I keep coming back to the SEP

I keep on thinking that I’ve moved beyond the Stanford Encyclopedia of Philosophy for one reason or another.

That’s not to say that I’ve stopped reading it. I’ve been in the habit of reading at least one paragraph of it per day for the last couple years, and it’s been good.

But I do go through phases where I feel like I have less enthusiasm about it. Somehow I feel like there are more valuable texts for me to focus on, which in some ways is no doubt true.

And yet, I keep on coming back to it. It is just such a fantastic resource.

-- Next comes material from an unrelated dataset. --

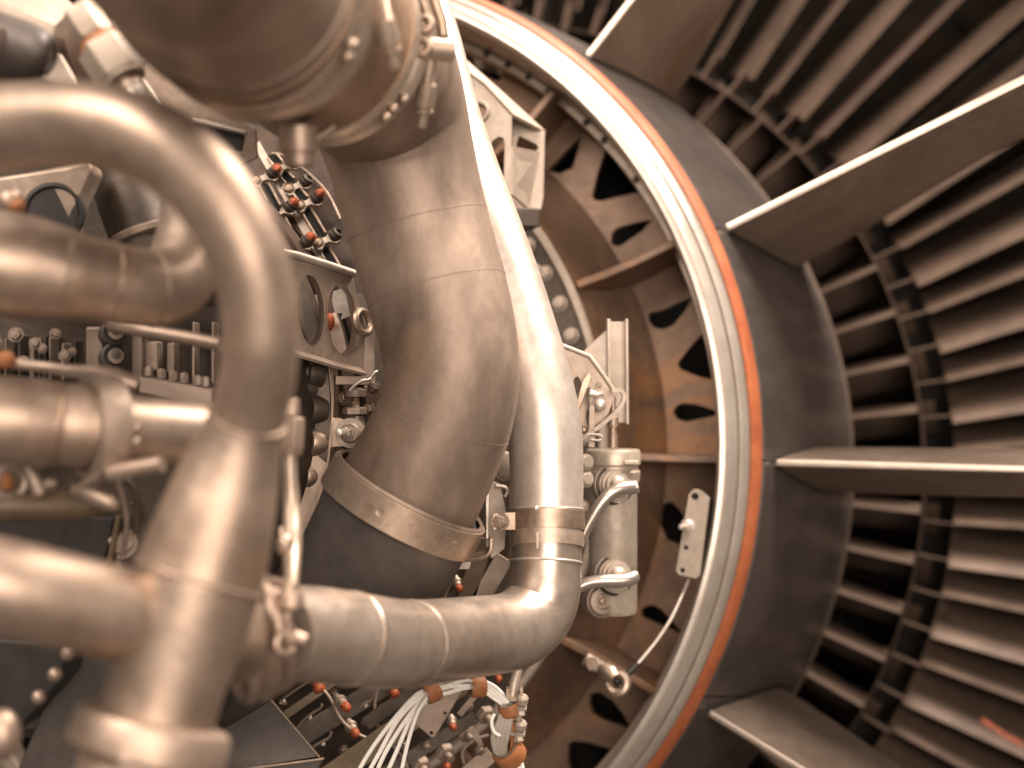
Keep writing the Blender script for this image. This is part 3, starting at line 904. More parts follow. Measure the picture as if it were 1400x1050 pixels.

Someday, through the combination of long years and dogged persistence, I hope to have read through and mastered all the primary and secondary sources referred to in the SEP articles that interest me — or even, if I’m feeling ambitious and very hopeful, in all the SEP articles full stop.

And yet, that goal is a long way off, and it may be so far off in the future that I will never catch up to it.

In the meantime, the SEP is so great for providing an overview and a foretaste of the things contained in those sources. It begins to remedy some of the greatness of my ignorance, and perhaps more importantly, it helps me begin to understand the contours of my ignorance.

If I read, for instance, the article on metaphysics, I won’t have become an expert on the state of the discussion of metaphysics, even if it takes me a tiny step closer to that goal. I will, however, have a much better sense of the discussions in the field of metaphysics that I would need to become familiar with before I could come anywhere close to considering myself an expert. Becoming aware of the areas of one’s ignorance is the unavoidable condition for being able to begin to remedy that ignorance.

By no means is the SEP the be-all and end-all of philosophic learning. But for the very long and arduous path that is philosophic learning, it is an invaluable early stepping-stone along the way.